Abe stirs gadget-use debate in Diet

by Kazuaki Nagata

Staff Writer

Using iPads and other digital devices during Diet sessions is banned under current rules as well as custom, but this may change after Prime Minister Shinzo Abe said the devices may invigorate deliberations.

Abe made the remark at an Upper House audit committee meeting Monday when he was questioned about Ichiro Komatsu, the top bureaucrat at the Cabinet Legislation Bureau.

On March 25, Komatsu responded to a question from an opposition lawmaker after reading an email on a staffer’s cellphone during an Upper House foreign affairs and defense committee session because he did not have an answer prepared.
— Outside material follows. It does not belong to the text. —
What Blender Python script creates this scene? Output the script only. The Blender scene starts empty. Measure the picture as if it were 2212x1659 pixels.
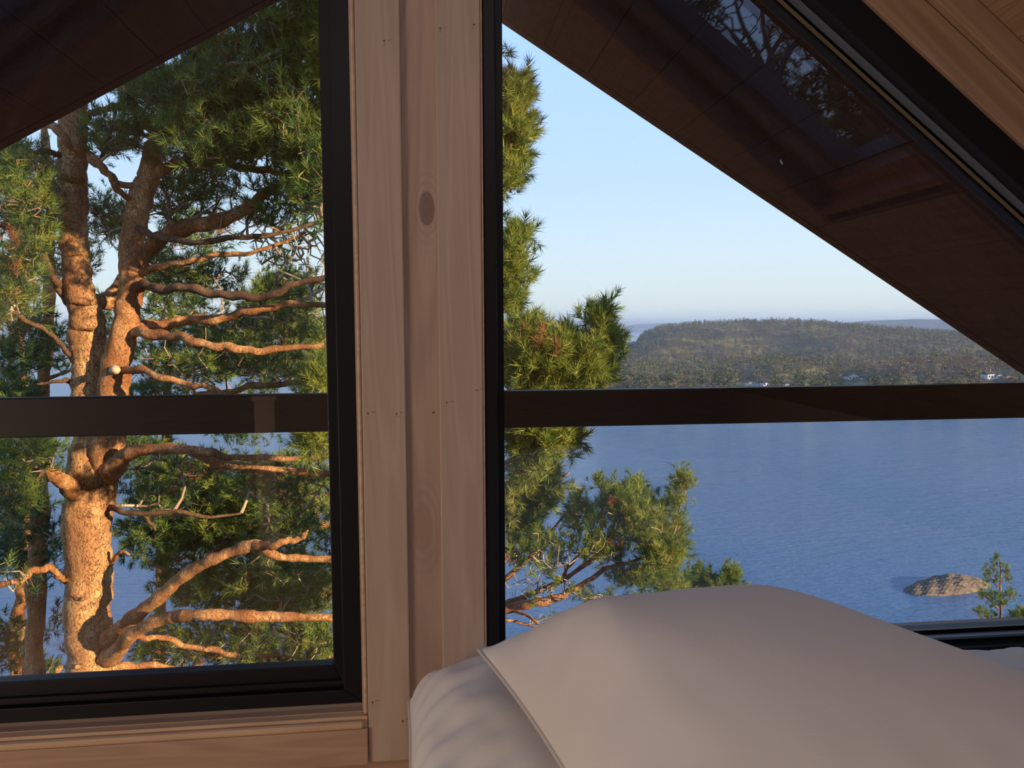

After panel members pointed out the rules, Komatsu apologized and retracted his answer.

According to the Upper House rules, people are not allowed to bring cellphones, pagers, computers, recording devices, radios and other related devices to committee and plenary sessions as they could disturb discussions.

On Monday, a DPJ member criticized Komatsu and urged Abe to relieve him of his post.

“The principle is that bringing cellphones is not permitted. I think it’s an unthinkable act that goes against common sense to answer questions with a phone in his hand,” said Yoshitaka Saito of DPJ.

While Abe said Komatsu should reflect on his act, he also defended him, saying Komatsu was simply using someone’s cellphone to try to answer a question and that he wasn’t calling or emailing about unrelated matters.

Abe also said that digital devices could actually be helpful at the Diet sessions.

“There is an argument that discussions may be facilitated more by using a device like an iPad,” Abe said.

Lawmakers usually use paper boards as presentation aids when fielding questions at committee sessions.

The Upper House’s rule on digital devices was decided in 1995 by lawmakers and has no legal binding power.

The Lower House’s rule, decided in 1996, differs little from the Upper House’s.

  • phu

    Wow… “he looked something up on a phone to try and give an accurate answer… he must be fired, now!” Saito needs a serious reality check; this is ridiculously literal and ignores the intent of the rule in favor of absolute, unthinking obedience.

    Not to say that’s surprising in this context… but it’s still something people should consider alarming, particularly the people this person is supposed to be representing.

    For once I’m with Abe. Phones should be silenced if they’re allowed at all, but yes, the ability we have at our fingertips to get information and answer questions with digital devices has great potential as an aid for legislators if used responsibly (I would definitely call Komatsu’s use here responsible).

  • JimmyJM

    Permitting digital devices during sessions is probably a good idea. It might help keep the politicians awake.